The two profess to be surprised by the negative public reaction, even though they are acutely aware of the unflattering reputation that Clark has built in her 13-plus years as a chef and/or restaurant owner. Clark even jokes darkly about it. Describing how she feels - as though her every action elicits condemnation - Clark jokes that her online naysayers could even use the death of her father last year as just another opportunity to tell her how terrible she is.

Smith says flat-out that "Gillian has always been the chef people love to hate."

Rude, or just busy?

If much of the public hates her, that hasn't stopped Clark from expanding her empire. After her planned restaurant in Takoma Park fell through in 2009, Clark has been aggressively scouting properties for other projects: She has two more eateries, the Georgia Avenue Meeting House in Petworth and the Kitchen on K Street in the emerging NoMa (North of Massachusetts) neighborhood, scheduled to open this spring. What's more, last September, she appeared in an episode of the Food Network's "Diners, Drive-ins and Dives" in which she gave host Guy Fieri tips on how to fry chicken; Clark then schooled an Iron Chef with her very same buttermilk fried chicken in a recent episode of "Throwdown! With Bobby Flay," which she won. She's writing another book, an Anthony Bourdain-esque collection of kitchen war stories, which she's shopping to publishers. And despite the videos, her General Store is still doing brisk business.

So what's there to hate?

The 47-year-old chef will tell you there's not much. Clark, in fact, has an almost encyclopedic recall of those moments when she says she truly lost it: once to a produce supplier who refused to deliver before her Saturday brunch and another time when a woman with a "messy" hairstyle started making a scene because she felt her meal hadn't been worth the long wait. When Clark tried to kick her out of the restaurant, the woman went on a tear, culminating with the statement, "That's why you can't get a man."

Clark didn't take kindly to the cut. She started screaming in the dining room, "Does somebody have a brush? Anybody have a brush?"
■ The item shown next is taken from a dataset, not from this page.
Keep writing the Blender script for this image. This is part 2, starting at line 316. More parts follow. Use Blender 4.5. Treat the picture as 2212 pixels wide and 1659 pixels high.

Beyond those episodes, Clark says she thinks her reputation has been built on misunderstandings and mistaken notions of a chef's role. The coolness that diners feel radiating from her open kitchen at the General Store, and at Colorado Kitchen in Brightwood before that, is not personal, she says, but a reflection of an overworked chef who must concentrate on ticket orders, not customer relations. She also says many diners, this writer included, have taken her penchant for signs and rulemaking far too seriously. Some were merely jokes, others gentle attempts to protect property.